TASK INPUTS:
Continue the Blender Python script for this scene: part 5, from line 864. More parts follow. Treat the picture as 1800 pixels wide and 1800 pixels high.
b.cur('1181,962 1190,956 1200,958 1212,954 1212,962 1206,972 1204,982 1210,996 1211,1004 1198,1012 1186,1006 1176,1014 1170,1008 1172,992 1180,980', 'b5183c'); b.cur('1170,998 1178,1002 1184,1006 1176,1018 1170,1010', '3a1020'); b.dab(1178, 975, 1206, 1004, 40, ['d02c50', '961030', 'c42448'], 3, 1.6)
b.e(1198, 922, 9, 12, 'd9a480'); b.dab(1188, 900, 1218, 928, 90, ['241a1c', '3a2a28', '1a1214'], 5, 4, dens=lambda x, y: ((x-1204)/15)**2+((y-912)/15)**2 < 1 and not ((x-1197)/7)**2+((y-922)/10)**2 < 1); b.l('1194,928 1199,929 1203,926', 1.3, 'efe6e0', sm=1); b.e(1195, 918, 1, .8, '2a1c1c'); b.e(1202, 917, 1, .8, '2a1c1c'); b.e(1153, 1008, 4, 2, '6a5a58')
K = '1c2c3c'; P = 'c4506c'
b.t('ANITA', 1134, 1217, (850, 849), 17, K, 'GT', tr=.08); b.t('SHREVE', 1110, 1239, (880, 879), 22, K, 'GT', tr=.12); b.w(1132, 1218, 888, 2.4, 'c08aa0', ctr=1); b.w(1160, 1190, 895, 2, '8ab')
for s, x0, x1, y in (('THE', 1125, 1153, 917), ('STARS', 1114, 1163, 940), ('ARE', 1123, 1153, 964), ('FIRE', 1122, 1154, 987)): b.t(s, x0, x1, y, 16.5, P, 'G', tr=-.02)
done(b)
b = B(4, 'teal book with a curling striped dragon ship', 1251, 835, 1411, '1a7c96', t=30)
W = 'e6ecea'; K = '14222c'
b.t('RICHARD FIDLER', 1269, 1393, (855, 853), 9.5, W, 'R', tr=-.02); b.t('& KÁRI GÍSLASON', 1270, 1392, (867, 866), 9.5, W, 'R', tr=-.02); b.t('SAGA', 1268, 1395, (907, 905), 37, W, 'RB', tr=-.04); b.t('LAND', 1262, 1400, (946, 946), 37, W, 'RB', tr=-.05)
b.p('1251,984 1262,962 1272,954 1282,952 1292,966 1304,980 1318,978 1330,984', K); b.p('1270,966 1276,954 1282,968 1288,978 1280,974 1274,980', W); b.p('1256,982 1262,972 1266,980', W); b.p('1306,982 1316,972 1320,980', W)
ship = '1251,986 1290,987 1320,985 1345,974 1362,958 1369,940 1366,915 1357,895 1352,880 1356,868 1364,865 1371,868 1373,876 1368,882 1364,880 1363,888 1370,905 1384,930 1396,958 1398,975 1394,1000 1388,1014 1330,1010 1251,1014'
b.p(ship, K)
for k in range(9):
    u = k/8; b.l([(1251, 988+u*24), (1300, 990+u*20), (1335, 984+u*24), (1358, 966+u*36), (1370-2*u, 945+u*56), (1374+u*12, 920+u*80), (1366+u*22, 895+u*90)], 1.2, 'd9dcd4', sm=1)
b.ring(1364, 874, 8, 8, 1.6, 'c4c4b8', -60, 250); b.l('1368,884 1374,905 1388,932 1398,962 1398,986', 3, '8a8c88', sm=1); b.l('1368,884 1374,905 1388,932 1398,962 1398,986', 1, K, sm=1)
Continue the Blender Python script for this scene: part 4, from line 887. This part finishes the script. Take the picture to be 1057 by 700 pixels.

GIVEN TASK: Make an exact copy of the material above.

TASK SOLUTION:
Continue the Blender Python script for this scene: part 5, from line 864. More parts follow. Treat the picture as 1800 pixels wide and 1800 pixels high.
b.cur('1181,962 1190,956 1200,958 1212,954 1212,962 1206,972 1204,982 1210,996 1211,1004 1198,1012 1186,1006 1176,1014 1170,1008 1172,992 1180,980', 'b5183c'); b.cur('1170,998 1178,1002 1184,1006 1176,1018 1170,1010', '3a1020'); b.dab(1178, 975, 1206, 1004, 40, ['d02c50', '961030', 'c42448'], 3, 1.6)
b.e(1198, 922, 9, 12, 'd9a480'); b.dab(1188, 900, 1218, 928, 90, ['241a1c', '3a2a28', '1a1214'], 5, 4, dens=lambda x, y: ((x-1204)/15)**2+((y-912)/15)**2 < 1 and not ((x-1197)/7)**2+((y-922)/10)**2 < 1); b.l('1194,928 1199,929 1203,926', 1.3, 'efe6e0', sm=1); b.e(1195, 918, 1, .8, '2a1c1c'); b.e(1202, 917, 1, .8, '2a1c1c'); b.e(1153, 1008, 4, 2, '6a5a58')
K = '1c2c3c'; P = 'c4506c'
b.t('ANITA', 1134, 1217, (850, 849), 17, K, 'GT', tr=.08); b.t('SHREVE', 1110, 1239, (880, 879), 22, K, 'GT', tr=.12); b.w(1132, 1218, 888, 2.4, 'c08aa0', ctr=1); b.w(1160, 1190, 895, 2, '8ab')
for s, x0, x1, y in (('THE', 1125, 1153, 917), ('STARS', 1114, 1163, 940), ('ARE', 1123, 1153, 964), ('FIRE', 1122, 1154, 987)): b.t(s, x0, x1, y, 16.5, P, 'G', tr=-.02)
done(b)
b = B(4, 'teal book with a curling striped dragon ship', 1251, 835, 1411, '1a7c96', t=30)
W = 'e6ecea'; K = '14222c'
b.t('RICHARD FIDLER', 1269, 1393, (855, 853), 9.5, W, 'R', tr=-.02); b.t('& KÁRI GÍSLASON', 1270, 1392, (867, 866), 9.5, W, 'R', tr=-.02); b.t('SAGA', 1268, 1395, (907, 905), 37, W, 'RB', tr=-.04); b.t('LAND', 1262, 1400, (946, 946), 37, W, 'RB', tr=-.05)
b.p('1251,984 1262,962 1272,954 1282,952 1292,966 1304,980 1318,978 1330,984', K); b.p('1270,966 1276,954 1282,968 1288,978 1280,974 1274,980', W); b.p('1256,982 1262,972 1266,980', W); b.p('1306,982 1316,972 1320,980', W)
ship = '1251,986 1290,987 1320,985 1345,974 1362,958 1369,940 1366,915 1357,895 1352,880 1356,868 1364,865 1371,868 1373,876 1368,882 1364,880 1363,888 1370,905 1384,930 1396,958 1398,975 1394,1000 1388,1014 1330,1010 1251,1014'
b.p(ship, K)
for k in range(9):
    u = k/8; b.l([(1251, 988+u*24), (1300, 990+u*20), (1335, 984+u*24), (1358, 966+u*36), (1370-2*u, 945+u*56), (1374+u*12, 920+u*80), (1366+u*22, 895+u*90)], 1.2, 'd9dcd4', sm=1)
b.ring(1364, 874, 8, 8, 1.6, 'c4c4b8', -60, 250); b.l('1368,884 1374,905 1388,932 1398,962 1398,986', 3, '8a8c88', sm=1); b.l('1368,884 1374,905 1388,932 1398,962 1398,986', 1, K, sm=1)
Continue the Blender Python script for this scene: part 4, from line 887. This part finishes the script. Take the picture to be 1057 by 700 pixels.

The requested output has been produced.